Nonostante rappresentino solo il 6% dei prestiti delle banche più importanti dei Paesi del G7, i settori ad alta intensità di CO2 legati soprattutto ai combustibili fossili, sono responsabili di oltre la metà delle emissioni totali finanziate dalle banche stesse.
È il messaggio lanciato alla vigilia del vertice G7 Finanze di Stresa da ReCommon (associazione che promuove campagne contro le energie fossili) nel pubblicare ieri, 21 maggio, il suo rapporto “Unsupervised, the carbon pollution of the world’s largest banks” (link in basso). Il documento, più in generale, rivela come i principali istituti di credito globali siano responsabili di più emissioni di gas serra di Italia, Germania, Regno Unito e Francia messe insieme.
Le emissioni associate a 29 grandi banche ammontano a 2,7 miliardi di tonnellate nel 2022, contro i 2 miliardi dei quattro Paesi presi come riferimento.
Il dato è stato ricavato sulla base delle informazioni disponibili alla fine del 2022, ma secondo gli analisti di ReCommon sarebbe calcolato “ampiamente per difetto” a causa della mancanza di trasparenza e delle scarse pratiche di divulgazione da parte degli istituti di credito. In particolare, lo studio denuncia come la maggior parte delle banche non renda pubblici i dati sulle emissioni assolute ma fornisca solo le “metriche di intensità” calcolate su parametri secondari, come il valore d’impresa dell’azienda finanziata o il valore totale investito nella società.
“Se le più importanti banche del Pianeta fossero un Paese, sarebbero tra i primi inquinatori globali”, afferma in una nota Daniela Finamore, co-autrice del report, che rivolge un appello ai ministri delle Finanze prima dell’incontro: “Devono fermare il finanziamento dei combustibili fossili e indirizzarli tenendo come obiettivo l’interesse pubblico, in modo che tutti noi possiamo vivere in un clima più sicuro e in un’economia stabile”.
Tra i soggetti più coinvolti nel business fossile anche Intesa Sanpaolo, che dall’Accordo di Parigi ad oggi ha sostenuto il settore con 81,6 miliardi di dollari. Nell’anno appena trascorso ha stanziato 8,6 miliardi di dollari di investimenti e 7,5 miliardi di dollari di finanziamenti.
La quota del portafoglio di investimenti di Intesa Sanpaolo, che è stato possibile analizzare basandosi su dati trasparenti forniti dalla banca stessa, è pari al 5%. Mizuho, la terza più grande società di servizi finanziari in Giappone, è quella con la quota più alta, con il 60%. In fondo colossi come JP Morgan, Barclays e ING: in questi casi, tutta l’esposizione valutata per le emissioni di gas serra è stata effettuata utilizzando set di dati input-output esterni.

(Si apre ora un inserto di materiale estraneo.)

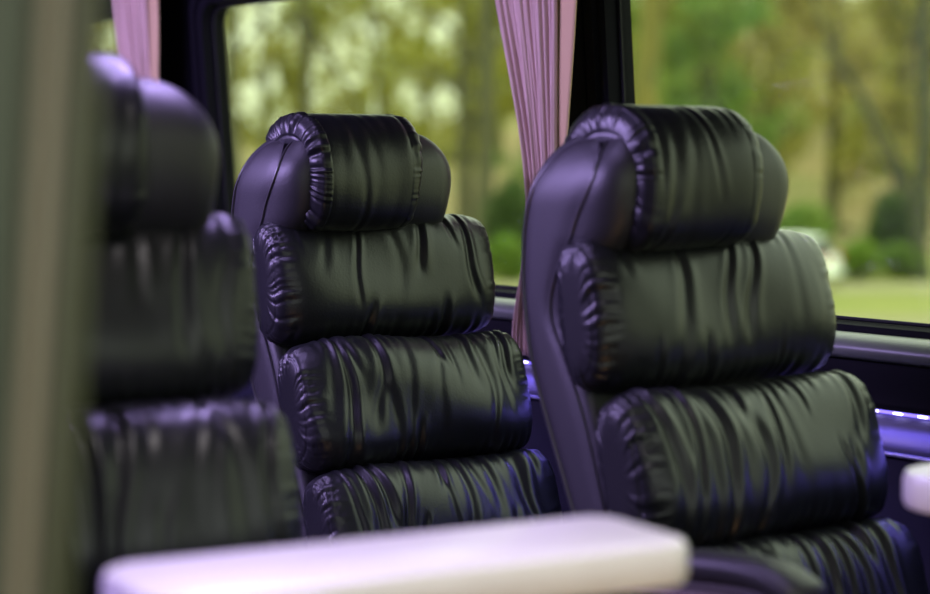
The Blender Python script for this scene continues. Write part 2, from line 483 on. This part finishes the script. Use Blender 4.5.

L’istituto di credito torinese è presente – tramite un finanziamento della controllata UBI Banca che ammonta a 160 milioni di dollari – nel controverso progetto Eni di estrazione di gas offshore in Mozambico Coral South LNG. Intesa Sanpaolo è anche esposta sul fronte del Gnl nell’area del Golfo del Messico, con 4,8 miliardi di dollari di finanziamenti concessi dal 2016 a oggi. Nel luglio del 2023, ha inoltre accordato un prestito di 1,08 miliardi di dollari per la realizzazione del mega terminal di export di gas naturale liquefatto texano Rio Grande LNG.
Sempre secondo un recente report di ReCommon, pubblicato a inizio aprile, l’Italia è tra i Paesi del G20 che finanziano di più i combustibili fossili con soldi pubblici.
Fra il 2020 e il 2022, rivelano gli analisti, le istituzioni finanziarie pubbliche dei Paesi del G20 e le banche multilaterali di sviluppo hanno concesso al settore fossile sussidi per 142 miliardi di dollari.
Il nostro Paese si posiziona al 5° posto a livello globale, dietro Canada, Corea del Sud, Giappone e Cina, scavalcando gli Stati Uniti, la Federazione russa e l’Arabia Saudita. Le “colpe” sono da imputare principalmente all’agenzia di credito all’esportazione Sace, che ha emesso garanzie (assicurazioni sui progetti o garanzie sui prestiti per la realizzazione dei progetti), per il settore degli idrocarburi, pari a 20 miliardi di euro.